No account of the excavations at Gamla would be complete without speaking about its unique director, Shmarya Gutmann. Now 82, with little and late formal archaeological training, Shmarya has become a legend. As a self-made archaeologist, he is a somewhat controversial figure in Israeli archaeology, but a much-admired public figure.
Born in Scotland to Russian immigrant parents, Gutmann came to Palestine when he was just three. Since age 17, he has lived at Kibbutz Na’an, where, most of the time, he has been a farmer. A Zionist activist since the 1930s, Gutmann served as an emissary to Jewish communities in Eastern Europe before the Second World War, encouraging them to emigrate to Palestine before it was too late. Before the state of Israel was established in 1948, Gutmann held high positions in military intelligence, heading a top-secret unit of the Haganah, the military arm of the pre-state Jewish settlement. Later he conducted confidential diplomatic negotiations for the new state and succeeded in rescuing and bringing to Israel large numbers of Iraqi Jews.

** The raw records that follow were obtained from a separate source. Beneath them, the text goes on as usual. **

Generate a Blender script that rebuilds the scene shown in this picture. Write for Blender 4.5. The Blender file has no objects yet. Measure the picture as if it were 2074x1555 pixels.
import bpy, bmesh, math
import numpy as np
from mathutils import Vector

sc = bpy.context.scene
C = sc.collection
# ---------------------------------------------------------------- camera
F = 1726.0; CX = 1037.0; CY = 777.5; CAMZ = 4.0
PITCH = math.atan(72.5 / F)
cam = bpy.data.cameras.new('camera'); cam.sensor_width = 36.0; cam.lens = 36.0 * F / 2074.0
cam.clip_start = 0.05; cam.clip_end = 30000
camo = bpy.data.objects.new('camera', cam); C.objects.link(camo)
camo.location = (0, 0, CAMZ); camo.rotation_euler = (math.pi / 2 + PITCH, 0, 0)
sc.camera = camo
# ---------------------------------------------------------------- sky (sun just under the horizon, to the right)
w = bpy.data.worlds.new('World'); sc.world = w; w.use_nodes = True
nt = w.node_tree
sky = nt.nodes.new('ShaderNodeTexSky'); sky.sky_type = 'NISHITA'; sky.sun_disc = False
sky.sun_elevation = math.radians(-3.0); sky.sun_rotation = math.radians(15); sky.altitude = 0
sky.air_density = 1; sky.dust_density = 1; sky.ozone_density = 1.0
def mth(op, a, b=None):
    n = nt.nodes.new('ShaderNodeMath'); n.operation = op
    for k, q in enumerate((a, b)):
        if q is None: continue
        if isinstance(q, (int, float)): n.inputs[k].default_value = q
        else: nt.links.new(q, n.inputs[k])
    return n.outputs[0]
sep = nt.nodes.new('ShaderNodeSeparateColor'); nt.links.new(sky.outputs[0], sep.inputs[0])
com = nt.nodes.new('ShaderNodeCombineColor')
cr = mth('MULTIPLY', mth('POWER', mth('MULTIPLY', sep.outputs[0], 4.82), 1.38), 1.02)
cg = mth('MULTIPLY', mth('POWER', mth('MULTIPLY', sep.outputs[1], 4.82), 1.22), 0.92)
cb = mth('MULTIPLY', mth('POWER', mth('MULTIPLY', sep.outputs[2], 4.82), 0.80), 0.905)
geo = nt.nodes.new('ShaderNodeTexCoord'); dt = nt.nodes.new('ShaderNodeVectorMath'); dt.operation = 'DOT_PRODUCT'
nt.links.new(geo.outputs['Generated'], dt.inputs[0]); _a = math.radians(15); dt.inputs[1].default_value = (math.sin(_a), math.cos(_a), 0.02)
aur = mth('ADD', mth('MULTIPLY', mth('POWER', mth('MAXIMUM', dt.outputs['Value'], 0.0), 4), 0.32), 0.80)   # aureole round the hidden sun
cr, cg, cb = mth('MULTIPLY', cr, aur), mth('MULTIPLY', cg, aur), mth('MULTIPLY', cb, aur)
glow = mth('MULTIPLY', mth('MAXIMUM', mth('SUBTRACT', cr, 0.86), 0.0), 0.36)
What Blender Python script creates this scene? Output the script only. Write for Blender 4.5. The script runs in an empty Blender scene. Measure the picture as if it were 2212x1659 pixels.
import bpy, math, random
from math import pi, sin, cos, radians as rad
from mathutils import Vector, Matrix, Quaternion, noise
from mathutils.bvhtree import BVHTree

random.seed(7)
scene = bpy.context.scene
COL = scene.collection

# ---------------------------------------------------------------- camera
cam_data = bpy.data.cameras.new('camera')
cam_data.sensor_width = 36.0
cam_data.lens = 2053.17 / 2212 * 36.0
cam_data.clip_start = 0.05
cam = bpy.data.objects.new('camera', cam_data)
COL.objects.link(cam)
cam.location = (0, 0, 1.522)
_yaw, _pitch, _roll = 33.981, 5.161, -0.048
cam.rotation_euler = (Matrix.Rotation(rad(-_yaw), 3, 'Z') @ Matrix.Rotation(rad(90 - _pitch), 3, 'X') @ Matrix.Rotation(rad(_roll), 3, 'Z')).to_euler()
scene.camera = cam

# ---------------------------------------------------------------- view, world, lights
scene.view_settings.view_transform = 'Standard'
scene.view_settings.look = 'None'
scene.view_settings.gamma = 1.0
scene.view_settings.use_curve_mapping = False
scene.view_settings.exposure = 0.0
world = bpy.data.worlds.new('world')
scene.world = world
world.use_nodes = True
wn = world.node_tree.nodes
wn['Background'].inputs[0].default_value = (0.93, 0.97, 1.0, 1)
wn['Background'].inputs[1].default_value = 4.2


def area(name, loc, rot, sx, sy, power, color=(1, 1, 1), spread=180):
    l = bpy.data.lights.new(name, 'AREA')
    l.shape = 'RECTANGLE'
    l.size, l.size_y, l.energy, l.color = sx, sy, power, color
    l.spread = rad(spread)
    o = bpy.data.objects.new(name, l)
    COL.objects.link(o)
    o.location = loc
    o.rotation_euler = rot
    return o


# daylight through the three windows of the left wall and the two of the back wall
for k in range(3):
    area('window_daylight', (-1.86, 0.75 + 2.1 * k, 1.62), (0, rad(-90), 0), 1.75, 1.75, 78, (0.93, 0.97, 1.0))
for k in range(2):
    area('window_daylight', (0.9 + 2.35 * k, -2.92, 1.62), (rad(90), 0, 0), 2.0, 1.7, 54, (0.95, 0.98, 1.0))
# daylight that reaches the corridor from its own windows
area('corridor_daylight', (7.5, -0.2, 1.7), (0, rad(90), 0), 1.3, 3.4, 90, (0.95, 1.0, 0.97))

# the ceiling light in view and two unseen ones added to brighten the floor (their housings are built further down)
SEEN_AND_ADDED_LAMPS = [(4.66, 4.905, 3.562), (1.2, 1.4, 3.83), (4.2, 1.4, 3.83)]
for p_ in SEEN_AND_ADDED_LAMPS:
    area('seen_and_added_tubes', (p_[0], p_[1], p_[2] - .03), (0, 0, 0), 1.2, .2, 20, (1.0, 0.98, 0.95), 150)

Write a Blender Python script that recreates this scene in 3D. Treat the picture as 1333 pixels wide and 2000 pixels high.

Like a Pied Piper, he led thousands of young people on hikes to all areas of the country, sharing his devotion to the land. Some of these trips took him to the unexcavated fortress and palaces of Masada. He returned again and again over ten years to survey the mountain site, eventually discovering the ancient Snake Path used by the Jewish defenders to reach the summit.
When in 1963 the late Yigael Yadin launched his massive effort to excavate Masada, Gutmann became part of Yadin’s team, and it was he who uncovered the famous inscribed sherds, thought to be the lots drawn before the mass suicide of the Jewish defenders.
After the Six-Day War in 1967, Jewish settlement of the Golan was renewed. An interest in the Jewish past on the Golan spurred efforts to locate Gamla. In 1968 a survey of the area was conducted by the Israel Nature Reserves Authority. One of the surveyors, a young kibbutznik named Yitzhaki Gal reached the very rock where Josephus may have stood watching the battle of Gamla. Looking at the spur in front of him and comparing that to Josephus’ description, Gal, not quite believing himself, proposed that the site was Gamla.
Shmarya Gutmann determined to raise Gamla from its ruins. For over six years he searched for funding until in 1976 the committee of the Golan settlements—now the regional council—provided the necessary financial support to start the excavation. Today, as work continues, Gutmann is more convinced than ever that Gamla is a missing link in the history of the First Jewish Revolt against Rome and a site of no less significance than Masada.